Typescript required key A or key B

Question

I am new to typescript

I have an interface ABC in which I want either propA or propB to be there. it also have other properties

interface ABC {
  propA: string 
  propB: string 
  propC: string
  propD?: string 
}

How can I do that?

I did this based on this answer https://stackoverflow.com/a/40510700/10433835

interface ABC { 
   propC: string
   propD?: string 
}

interface A extends ABC {
  propA: string
}

interface B extends ABC {
    propB: string
}  

export type final = A | B

but then when I do something like this

 function somethingCalled (a:A) {
 }

 const b:final = req.body 

 somethingCalled(b)

it throws following error Argument of type 'final' is not assignable to parameter of type 'interface A'.

Answer 1

I think what you want is to use discriminating union where a union's individual object is differentiated by the property that discriminates them with each other.
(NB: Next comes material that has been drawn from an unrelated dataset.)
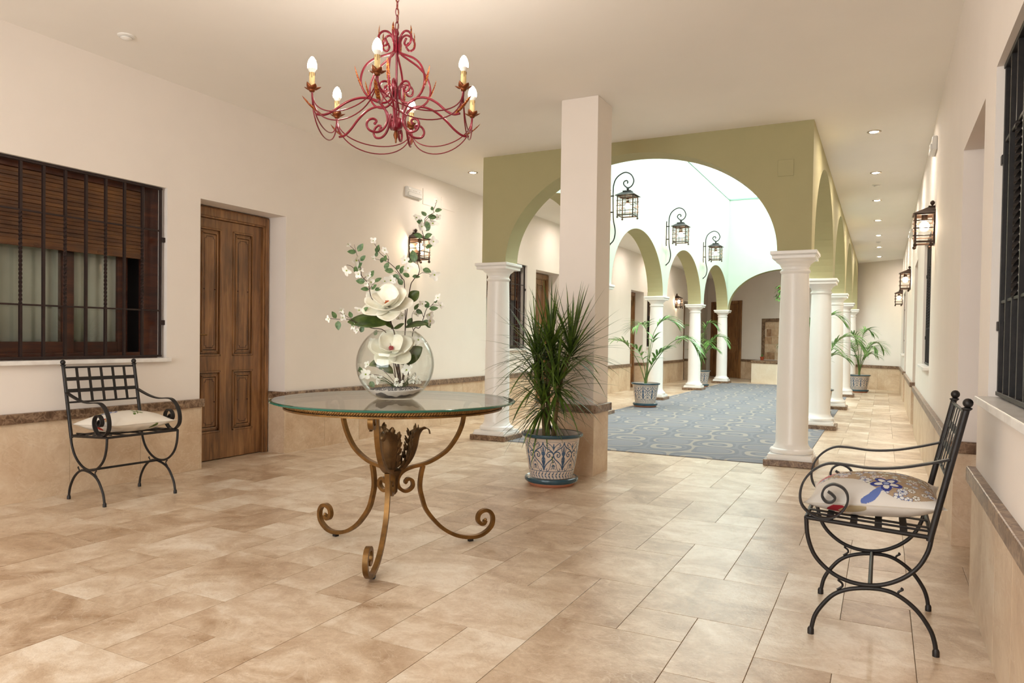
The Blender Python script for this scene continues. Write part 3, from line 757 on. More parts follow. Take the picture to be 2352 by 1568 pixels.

In your case, propA tells that it is A and propB tells, it is B. Here is how we use them:

interface ABC {
  propC: string
  propD?: string 
}

interface A extends ABC {
  propA: string
  anotherA: number;
}

interface B extends ABC {
    propB: string
    somethingB: boolean;
}  

export type FinalType = A | B

 function somethingCalled (a:FinalType) {
     if('propA' in a){
         a.anotherA
         a.somethingB; // Error: Property 'somethingB' does not exist on type 'A'
     } else {
         a.somethingB
         a.anotherA // Error: Property 'anotherA' does not exist on type 'B'.
     }
 }

const req: any = '';

 const b:FinalType  =( req as any).body 

 somethingCalled(b)

You can see how Typescript could tell other properties don't belong to the type once discrimination is made clear.

TS Playground link: https://tsplay.dev/mpvDpw